▶ _Data extract_
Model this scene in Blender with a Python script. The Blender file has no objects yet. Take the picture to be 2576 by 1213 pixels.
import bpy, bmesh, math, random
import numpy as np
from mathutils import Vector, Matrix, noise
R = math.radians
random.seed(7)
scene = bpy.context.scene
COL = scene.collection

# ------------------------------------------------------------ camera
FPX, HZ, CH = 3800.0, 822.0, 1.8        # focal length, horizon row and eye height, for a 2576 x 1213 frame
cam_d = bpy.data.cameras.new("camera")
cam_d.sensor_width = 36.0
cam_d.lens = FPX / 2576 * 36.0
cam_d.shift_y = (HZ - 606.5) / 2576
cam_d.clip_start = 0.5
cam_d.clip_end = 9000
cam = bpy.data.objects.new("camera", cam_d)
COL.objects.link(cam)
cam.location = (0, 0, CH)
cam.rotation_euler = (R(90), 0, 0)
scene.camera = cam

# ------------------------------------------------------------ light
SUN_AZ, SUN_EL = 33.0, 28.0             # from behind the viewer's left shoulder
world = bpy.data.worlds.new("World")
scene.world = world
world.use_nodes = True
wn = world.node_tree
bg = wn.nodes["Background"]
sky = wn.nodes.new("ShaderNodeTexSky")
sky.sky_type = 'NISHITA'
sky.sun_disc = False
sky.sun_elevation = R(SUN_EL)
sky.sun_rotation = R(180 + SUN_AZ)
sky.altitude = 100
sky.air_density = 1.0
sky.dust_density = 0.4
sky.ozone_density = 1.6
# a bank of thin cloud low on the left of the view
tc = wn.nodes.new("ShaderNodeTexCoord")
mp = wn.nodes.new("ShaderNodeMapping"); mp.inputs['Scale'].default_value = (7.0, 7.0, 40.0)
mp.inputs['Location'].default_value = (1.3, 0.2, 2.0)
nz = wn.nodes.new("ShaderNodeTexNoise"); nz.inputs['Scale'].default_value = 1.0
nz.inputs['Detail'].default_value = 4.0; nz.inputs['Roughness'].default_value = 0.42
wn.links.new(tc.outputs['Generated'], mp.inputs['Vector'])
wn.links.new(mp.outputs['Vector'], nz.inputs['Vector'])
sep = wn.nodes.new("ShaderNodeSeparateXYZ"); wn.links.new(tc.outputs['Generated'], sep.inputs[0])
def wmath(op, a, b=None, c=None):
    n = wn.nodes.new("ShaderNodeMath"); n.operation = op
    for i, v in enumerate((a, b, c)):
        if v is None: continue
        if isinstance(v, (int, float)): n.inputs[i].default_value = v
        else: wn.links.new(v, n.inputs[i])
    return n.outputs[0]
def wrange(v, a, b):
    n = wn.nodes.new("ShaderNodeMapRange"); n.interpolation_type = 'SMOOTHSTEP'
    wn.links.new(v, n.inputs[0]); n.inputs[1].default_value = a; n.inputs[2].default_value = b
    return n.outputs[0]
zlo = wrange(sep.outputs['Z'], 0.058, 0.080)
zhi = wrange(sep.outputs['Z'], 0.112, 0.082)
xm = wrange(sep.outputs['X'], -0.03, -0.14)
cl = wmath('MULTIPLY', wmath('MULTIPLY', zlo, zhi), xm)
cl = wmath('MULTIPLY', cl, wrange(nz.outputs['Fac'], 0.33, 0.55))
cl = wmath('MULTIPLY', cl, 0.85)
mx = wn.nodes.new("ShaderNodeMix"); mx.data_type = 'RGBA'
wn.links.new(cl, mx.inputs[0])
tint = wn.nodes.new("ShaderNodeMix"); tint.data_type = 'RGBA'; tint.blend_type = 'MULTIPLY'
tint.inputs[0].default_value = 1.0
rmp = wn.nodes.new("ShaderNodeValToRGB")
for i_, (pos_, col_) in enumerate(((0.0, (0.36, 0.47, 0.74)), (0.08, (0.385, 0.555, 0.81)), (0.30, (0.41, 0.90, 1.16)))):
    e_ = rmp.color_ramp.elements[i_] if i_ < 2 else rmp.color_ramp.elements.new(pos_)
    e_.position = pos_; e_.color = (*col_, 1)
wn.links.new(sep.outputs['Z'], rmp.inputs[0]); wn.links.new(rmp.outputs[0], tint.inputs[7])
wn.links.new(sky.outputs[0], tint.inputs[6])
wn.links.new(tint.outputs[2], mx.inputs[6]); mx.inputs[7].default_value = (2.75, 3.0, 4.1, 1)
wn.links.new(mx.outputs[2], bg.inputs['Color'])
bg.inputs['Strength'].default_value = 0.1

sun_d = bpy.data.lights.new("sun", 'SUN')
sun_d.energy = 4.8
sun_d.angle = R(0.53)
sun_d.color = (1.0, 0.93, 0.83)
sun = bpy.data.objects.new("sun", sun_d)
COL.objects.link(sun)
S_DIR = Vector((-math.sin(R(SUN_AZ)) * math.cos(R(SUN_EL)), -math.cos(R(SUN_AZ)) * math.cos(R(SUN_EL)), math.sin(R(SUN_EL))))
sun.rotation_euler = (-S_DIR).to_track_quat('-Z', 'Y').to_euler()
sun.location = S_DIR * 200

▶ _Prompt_
Transcribe the material above word for word.

▶ _The response_
Model this scene in Blender with a Python script. The Blender file has no objects yet. Take the picture to be 2576 by 1213 pixels.
import bpy, bmesh, math, random
import numpy as np
from mathutils import Vector, Matrix, noise
R = math.radians
random.seed(7)
scene = bpy.context.scene
COL = scene.collection

# ------------------------------------------------------------ camera
FPX, HZ, CH = 3800.0, 822.0, 1.8        # focal length, horizon row and eye height, for a 2576 x 1213 frame
cam_d = bpy.data.cameras.new("camera")
cam_d.sensor_width = 36.0
cam_d.lens = FPX / 2576 * 36.0
cam_d.shift_y = (HZ - 606.5) / 2576
cam_d.clip_start = 0.5
cam_d.clip_end = 9000
cam = bpy.data.objects.new("camera", cam_d)
COL.objects.link(cam)
cam.location = (0, 0, CH)
cam.rotation_euler = (R(90), 0, 0)
scene.camera = cam

# ------------------------------------------------------------ light
SUN_AZ, SUN_EL = 33.0, 28.0             # from behind the viewer's left shoulder
world = bpy.data.worlds.new("World")
scene.world = world
world.use_nodes = True
wn = world.node_tree
bg = wn.nodes["Background"]
sky = wn.nodes.new("ShaderNodeTexSky")
sky.sky_type = 'NISHITA'
sky.sun_disc = False
sky.sun_elevation = R(SUN_EL)
sky.sun_rotation = R(180 + SUN_AZ)
sky.altitude = 100
sky.air_density = 1.0
sky.dust_density = 0.4
sky.ozone_density = 1.6
# a bank of thin cloud low on the left of the view
tc = wn.nodes.new("ShaderNodeTexCoord")
mp = wn.nodes.new("ShaderNodeMapping"); mp.inputs['Scale'].default_value = (7.0, 7.0, 40.0)
mp.inputs['Location'].default_value = (1.3, 0.2, 2.0)
nz = wn.nodes.new("ShaderNodeTexNoise"); nz.inputs['Scale'].default_value = 1.0
nz.inputs['Detail'].default_value = 4.0; nz.inputs['Roughness'].default_value = 0.42
wn.links.new(tc.outputs['Generated'], mp.inputs['Vector'])
wn.links.new(mp.outputs['Vector'], nz.inputs['Vector'])
sep = wn.nodes.new("ShaderNodeSeparateXYZ"); wn.links.new(tc.outputs['Generated'], sep.inputs[0])
def wmath(op, a, b=None, c=None):
    n = wn.nodes.new("ShaderNodeMath"); n.operation = op
    for i, v in enumerate((a, b, c)):
        if v is None: continue
        if isinstance(v, (int, float)): n.inputs[i].default_value = v
        else: wn.links.new(v, n.inputs[i])
    return n.outputs[0]
def wrange(v, a, b):
    n = wn.nodes.new("ShaderNodeMapRange"); n.interpolation_type = 'SMOOTHSTEP'
    wn.links.new(v, n.inputs[0]); n.inputs[1].default_value = a; n.inputs[2].default_value = b
    return n.outputs[0]
zlo = wrange(sep.outputs['Z'], 0.058, 0.080)
zhi = wrange(sep.outputs['Z'], 0.112, 0.082)
xm = wrange(sep.outputs['X'], -0.03, -0.14)
cl = wmath('MULTIPLY', wmath('MULTIPLY', zlo, zhi), xm)
cl = wmath('MULTIPLY', cl, wrange(nz.outputs['Fac'], 0.33, 0.55))
cl = wmath('MULTIPLY', cl, 0.85)
mx = wn.nodes.new("ShaderNodeMix"); mx.data_type = 'RGBA'
wn.links.new(cl, mx.inputs[0])
tint = wn.nodes.new("ShaderNodeMix"); tint.data_type = 'RGBA'; tint.blend_type = 'MULTIPLY'
tint.inputs[0].default_value = 1.0
rmp = wn.nodes.new("ShaderNodeValToRGB")
for i_, (pos_, col_) in enumerate(((0.0, (0.36, 0.47, 0.74)), (0.08, (0.385, 0.555, 0.81)), (0.30, (0.41, 0.90, 1.16)))):
    e_ = rmp.color_ramp.elements[i_] if i_ < 2 else rmp.color_ramp.elements.new(pos_)
    e_.position = pos_; e_.color = (*col_, 1)
wn.links.new(sep.outputs['Z'], rmp.inputs[0]); wn.links.new(rmp.outputs[0], tint.inputs[7])
wn.links.new(sky.outputs[0], tint.inputs[6])
wn.links.new(tint.outputs[2], mx.inputs[6]); mx.inputs[7].default_value = (2.75, 3.0, 4.1, 1)
wn.links.new(mx.outputs[2], bg.inputs['Color'])
bg.inputs['Strength'].default_value = 0.1

sun_d = bpy.data.lights.new("sun", 'SUN')
sun_d.energy = 4.8
sun_d.angle = R(0.53)
sun_d.color = (1.0, 0.93, 0.83)
sun = bpy.data.objects.new("sun", sun_d)
COL.objects.link(sun)
S_DIR = Vector((-math.sin(R(SUN_AZ)) * math.cos(R(SUN_EL)), -math.cos(R(SUN_AZ)) * math.cos(R(SUN_EL)), math.sin(R(SUN_EL))))
sun.rotation_euler = (-S_DIR).to_track_quat('-Z', 'Y').to_euler()
sun.location = S_DIR * 200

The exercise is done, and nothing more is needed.